UCT's performance management system to be vamped up

27 April 2009


Working with the Employees' Union, the Human Resources Department is introducing a programme of workshops and training sessions for staff, line managers, and executives to sharpen aspects of the university's existing Personal Performance System (PPS).

The PPS is the agreed performance management system for Professional, Administrative, Support and Services (PASS) staff from pay classes 5 to 12.

Broadly, the system aims to enhance employee performance through skills development, and by rewarding excellent performers. It also underpins the university's mission and vision and strategic goals.

The current PPS system was introduced at UCT in 2004, but with mixed results. Like many other higher education institutions, UCT has not found it easy to manage the "unique challenges of performance management in a university context".

According to human resources consultant and organisational psychologist Peter Morris, higher education institutions do not have an established track record in performance management systems.

"Comparative analysis of international performance management models has highlighted deep-seated flaws in conceptualisation, measurement criteria, and impacts of performance models within the higher education context."

In the aftermath of the UCT Employees' Union strike in 2007 and discussions on the implementation of the PPS, it was agreed that more capacity had to be built among PASS staff, line managers and academic managers.

Following a tender process last year, UCT has appointed Peter J Morris Human Resources Consulting to develop and roll out a capacity-building programme, based on workshops and training sessions. The two lead consultants for this project are Morris and Sarah Riordan, both trained organisational psychologists.

"We have studied UCT's existing process and do not propose any major changes to a well-thought-through and agreed process," Riordan said. "However, we believe we can add value by identifying common competencies in some areas, and we can help staff work with their managers to clarify their roles and objectives so that these align with UCT's strategic intent."

Monday Paper has compiled this Q&A, which we hope will provide simple answers about the programme and how it will be rolled out.

Is this programme a new system?

No. It is an initiative to sharpen the existing PPS tool, by providing better training and capacity-building among staff. The programme will build on existing competence among staff and on existing support material.

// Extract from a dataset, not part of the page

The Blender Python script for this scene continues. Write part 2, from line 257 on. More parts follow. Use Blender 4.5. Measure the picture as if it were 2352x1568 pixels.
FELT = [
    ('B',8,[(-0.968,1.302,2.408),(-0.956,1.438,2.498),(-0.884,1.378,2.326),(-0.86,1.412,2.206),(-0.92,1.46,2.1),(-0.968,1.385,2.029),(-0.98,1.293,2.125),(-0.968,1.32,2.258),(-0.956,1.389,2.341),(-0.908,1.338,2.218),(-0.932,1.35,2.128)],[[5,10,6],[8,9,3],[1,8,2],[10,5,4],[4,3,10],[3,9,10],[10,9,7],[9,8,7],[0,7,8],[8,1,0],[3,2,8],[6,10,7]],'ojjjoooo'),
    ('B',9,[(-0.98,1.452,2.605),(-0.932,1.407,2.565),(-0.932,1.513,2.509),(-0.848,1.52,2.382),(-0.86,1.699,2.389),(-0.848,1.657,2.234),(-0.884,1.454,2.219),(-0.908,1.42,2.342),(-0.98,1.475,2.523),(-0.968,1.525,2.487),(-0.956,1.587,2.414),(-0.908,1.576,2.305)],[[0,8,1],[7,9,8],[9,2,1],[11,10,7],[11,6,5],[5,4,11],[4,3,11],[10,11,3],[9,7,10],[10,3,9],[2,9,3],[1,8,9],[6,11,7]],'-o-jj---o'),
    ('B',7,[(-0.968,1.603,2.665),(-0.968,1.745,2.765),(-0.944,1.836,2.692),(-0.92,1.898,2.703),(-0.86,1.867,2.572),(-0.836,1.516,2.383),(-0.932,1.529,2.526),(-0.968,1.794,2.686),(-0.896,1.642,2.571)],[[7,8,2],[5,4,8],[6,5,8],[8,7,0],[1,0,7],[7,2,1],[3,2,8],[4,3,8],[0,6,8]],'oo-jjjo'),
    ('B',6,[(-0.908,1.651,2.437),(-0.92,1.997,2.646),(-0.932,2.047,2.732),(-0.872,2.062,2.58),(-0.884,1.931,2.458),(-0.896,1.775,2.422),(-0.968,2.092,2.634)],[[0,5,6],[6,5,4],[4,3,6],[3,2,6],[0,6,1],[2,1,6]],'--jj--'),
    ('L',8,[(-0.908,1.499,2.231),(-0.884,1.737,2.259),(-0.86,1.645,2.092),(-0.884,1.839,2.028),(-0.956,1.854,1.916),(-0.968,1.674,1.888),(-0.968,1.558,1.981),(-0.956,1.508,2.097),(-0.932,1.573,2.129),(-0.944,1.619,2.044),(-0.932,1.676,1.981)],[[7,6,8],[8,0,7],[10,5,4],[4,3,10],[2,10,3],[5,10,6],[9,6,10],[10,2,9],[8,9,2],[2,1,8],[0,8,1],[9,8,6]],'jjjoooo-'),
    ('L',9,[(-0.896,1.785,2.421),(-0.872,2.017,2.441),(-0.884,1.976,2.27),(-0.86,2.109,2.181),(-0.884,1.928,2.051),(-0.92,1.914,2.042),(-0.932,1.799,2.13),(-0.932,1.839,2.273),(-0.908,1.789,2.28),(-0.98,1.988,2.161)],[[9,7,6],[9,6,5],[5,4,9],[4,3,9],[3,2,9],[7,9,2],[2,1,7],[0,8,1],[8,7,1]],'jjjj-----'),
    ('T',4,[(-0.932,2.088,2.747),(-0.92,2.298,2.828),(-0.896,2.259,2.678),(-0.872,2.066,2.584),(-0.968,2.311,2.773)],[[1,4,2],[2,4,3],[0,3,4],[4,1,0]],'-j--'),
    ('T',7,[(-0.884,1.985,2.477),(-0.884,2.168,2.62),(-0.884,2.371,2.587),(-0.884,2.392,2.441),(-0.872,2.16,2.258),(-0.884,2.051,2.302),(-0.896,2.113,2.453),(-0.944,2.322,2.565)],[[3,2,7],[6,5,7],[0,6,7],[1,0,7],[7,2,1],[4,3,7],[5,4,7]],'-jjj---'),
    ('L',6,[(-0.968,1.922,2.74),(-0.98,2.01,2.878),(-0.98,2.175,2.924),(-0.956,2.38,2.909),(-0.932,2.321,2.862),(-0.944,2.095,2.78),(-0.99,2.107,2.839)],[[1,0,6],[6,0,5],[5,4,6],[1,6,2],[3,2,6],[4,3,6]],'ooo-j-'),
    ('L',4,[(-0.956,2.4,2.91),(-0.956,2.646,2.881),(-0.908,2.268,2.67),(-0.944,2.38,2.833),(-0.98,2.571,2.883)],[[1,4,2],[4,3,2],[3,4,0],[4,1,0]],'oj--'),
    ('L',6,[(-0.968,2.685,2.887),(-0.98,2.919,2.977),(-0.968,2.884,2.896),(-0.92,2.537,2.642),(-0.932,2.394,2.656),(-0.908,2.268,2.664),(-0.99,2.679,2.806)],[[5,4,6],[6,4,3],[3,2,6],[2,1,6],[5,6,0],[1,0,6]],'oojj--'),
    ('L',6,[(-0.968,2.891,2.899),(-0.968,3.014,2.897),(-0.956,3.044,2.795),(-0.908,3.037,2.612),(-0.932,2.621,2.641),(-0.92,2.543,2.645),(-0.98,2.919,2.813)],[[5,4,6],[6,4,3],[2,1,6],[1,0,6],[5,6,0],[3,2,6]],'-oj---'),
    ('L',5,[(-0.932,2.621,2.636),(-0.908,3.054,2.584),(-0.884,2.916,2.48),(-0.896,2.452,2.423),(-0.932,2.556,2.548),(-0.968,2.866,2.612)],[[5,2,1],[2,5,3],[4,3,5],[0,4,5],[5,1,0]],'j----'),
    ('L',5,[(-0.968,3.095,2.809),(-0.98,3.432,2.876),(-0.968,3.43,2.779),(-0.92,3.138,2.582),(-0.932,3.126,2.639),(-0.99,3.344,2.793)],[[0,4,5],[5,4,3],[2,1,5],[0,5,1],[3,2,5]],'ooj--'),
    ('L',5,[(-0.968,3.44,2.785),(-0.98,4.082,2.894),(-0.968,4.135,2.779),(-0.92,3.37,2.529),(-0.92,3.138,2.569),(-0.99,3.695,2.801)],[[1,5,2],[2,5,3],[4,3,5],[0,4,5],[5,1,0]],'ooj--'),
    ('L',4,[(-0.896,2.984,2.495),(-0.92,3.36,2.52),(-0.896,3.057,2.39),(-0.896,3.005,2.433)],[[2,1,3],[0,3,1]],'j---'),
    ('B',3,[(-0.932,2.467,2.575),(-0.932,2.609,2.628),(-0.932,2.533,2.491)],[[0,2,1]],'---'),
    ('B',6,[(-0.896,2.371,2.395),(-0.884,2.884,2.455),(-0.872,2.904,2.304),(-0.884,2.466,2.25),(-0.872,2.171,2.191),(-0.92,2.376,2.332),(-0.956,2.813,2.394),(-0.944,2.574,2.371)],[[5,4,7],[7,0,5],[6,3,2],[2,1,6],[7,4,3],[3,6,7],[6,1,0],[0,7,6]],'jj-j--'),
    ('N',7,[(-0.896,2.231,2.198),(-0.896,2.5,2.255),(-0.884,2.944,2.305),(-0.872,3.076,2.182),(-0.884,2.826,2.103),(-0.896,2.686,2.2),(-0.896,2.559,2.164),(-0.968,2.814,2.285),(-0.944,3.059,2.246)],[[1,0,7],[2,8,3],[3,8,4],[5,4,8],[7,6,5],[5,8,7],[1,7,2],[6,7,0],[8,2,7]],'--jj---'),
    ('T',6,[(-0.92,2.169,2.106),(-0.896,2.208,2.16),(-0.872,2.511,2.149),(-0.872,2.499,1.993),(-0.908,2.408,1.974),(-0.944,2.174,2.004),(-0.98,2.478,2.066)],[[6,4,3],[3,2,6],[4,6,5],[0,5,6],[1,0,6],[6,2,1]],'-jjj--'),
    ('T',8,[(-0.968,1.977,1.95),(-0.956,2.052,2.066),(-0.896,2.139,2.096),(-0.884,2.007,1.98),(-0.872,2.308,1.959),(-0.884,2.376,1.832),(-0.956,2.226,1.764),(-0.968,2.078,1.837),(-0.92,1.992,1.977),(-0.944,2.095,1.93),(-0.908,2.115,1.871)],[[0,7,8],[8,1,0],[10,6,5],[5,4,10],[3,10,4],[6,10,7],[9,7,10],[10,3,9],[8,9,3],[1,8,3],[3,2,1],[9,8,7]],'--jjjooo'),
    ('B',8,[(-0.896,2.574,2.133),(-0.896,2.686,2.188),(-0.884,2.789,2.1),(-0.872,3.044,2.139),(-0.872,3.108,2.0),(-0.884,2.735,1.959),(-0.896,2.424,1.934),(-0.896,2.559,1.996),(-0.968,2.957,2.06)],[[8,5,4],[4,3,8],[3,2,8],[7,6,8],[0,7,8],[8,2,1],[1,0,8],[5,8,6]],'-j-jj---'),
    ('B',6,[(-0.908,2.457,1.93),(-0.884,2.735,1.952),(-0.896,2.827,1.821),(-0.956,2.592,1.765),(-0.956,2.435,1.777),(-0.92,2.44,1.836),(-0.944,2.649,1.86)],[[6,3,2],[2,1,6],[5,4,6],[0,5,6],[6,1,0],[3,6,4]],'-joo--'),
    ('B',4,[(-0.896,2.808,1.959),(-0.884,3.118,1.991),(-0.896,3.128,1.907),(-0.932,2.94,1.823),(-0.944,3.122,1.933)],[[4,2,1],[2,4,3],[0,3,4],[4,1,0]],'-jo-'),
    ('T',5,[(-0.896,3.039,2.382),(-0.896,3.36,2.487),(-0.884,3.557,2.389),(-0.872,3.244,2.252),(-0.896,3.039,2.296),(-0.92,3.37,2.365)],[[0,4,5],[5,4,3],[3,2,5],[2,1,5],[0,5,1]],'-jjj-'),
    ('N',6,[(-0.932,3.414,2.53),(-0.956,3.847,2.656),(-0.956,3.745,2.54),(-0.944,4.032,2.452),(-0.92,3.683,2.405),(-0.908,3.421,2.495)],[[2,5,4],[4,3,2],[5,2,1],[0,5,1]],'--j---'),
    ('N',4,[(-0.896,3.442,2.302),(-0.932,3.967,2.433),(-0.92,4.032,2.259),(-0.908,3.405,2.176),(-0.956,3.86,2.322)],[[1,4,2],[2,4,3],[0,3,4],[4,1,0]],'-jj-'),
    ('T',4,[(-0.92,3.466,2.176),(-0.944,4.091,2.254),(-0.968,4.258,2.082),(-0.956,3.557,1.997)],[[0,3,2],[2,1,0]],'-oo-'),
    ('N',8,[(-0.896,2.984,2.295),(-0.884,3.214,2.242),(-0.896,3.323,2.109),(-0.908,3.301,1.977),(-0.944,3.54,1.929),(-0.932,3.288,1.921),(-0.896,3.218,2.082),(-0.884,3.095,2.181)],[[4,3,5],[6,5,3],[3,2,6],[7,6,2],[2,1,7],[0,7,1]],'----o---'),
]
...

How will the changes be implemented?

There are three phases to the implementation of the programme. The first, the implementation of a change and communication plan, is already under way. On 9 April the Vice-Chancellor, Dr Max Price, issued an email statement about this work. The second phase involves the design of the workshop and training programme. The third phase is the training programme roll-out.

What will happen and how long will it take?

The consultants will be on campus for 14 weeks and will work closely with project manager Joanne Uphill, former head of Staff Learning. Uphill was intimately involved in the initial design of the PPS. During the consultation phase, they will meet with individuals from a cross-section of the UCT community and will hold focus groups within occupational group categories.

What is being proposed and how will it affect me?

The approved proposal provides for a one-day intervention for all managers and a half-day intervention for all PASS staff. These will be conducted during May and June, and staff will have a choice of dates to minimise workflow disruption. The half-day sessions will help PASS staff get to grips with PPS. They will be shown how to choose Key Performance Areas (or KPAs), how to set objectives, and how to participate in review sessions and personal development plans.

How will the deans and executive directors be trained?

They will be offered a 90-minute discussion with one of the lead consultants. Their focus will be on the strategic management of PPS within their faculty or unit.

Why do managers need a full day's training?

Managers are pivotal to the success of PPS. Their one-day sessions will cover seven PPS modules. Time will be devoted to skills practice and role-playing exercises. It's important to ensure consistency in the application of PPS when it comes to setting goals and when reviewing the system. The plan is to train managers so that they're able to lead the process and introduce it to their staff.

Who's running the show at UCT?

The PPS Steering Committee is overseeing the programme. This is chaired by DVC Prof Thandabantu Nhlapo. Other members are Yasmin Fazel-Ellahi (Employees' Union), Judy Favish (Institutional Planning), Andrea Plos (Employees' Union), Joan Rapp (Libraries) Chris Tobler (Employees' Union), Joanne Uphill, Prof Michael Wormald (Accounting), Prof Nan Yeld (Centre for Higher Education Development), and project champion Khotso Raphoto (Human Resources).

What kind of staff consultation will take place?

Key stakeholders will be consulted and focus groups will be held.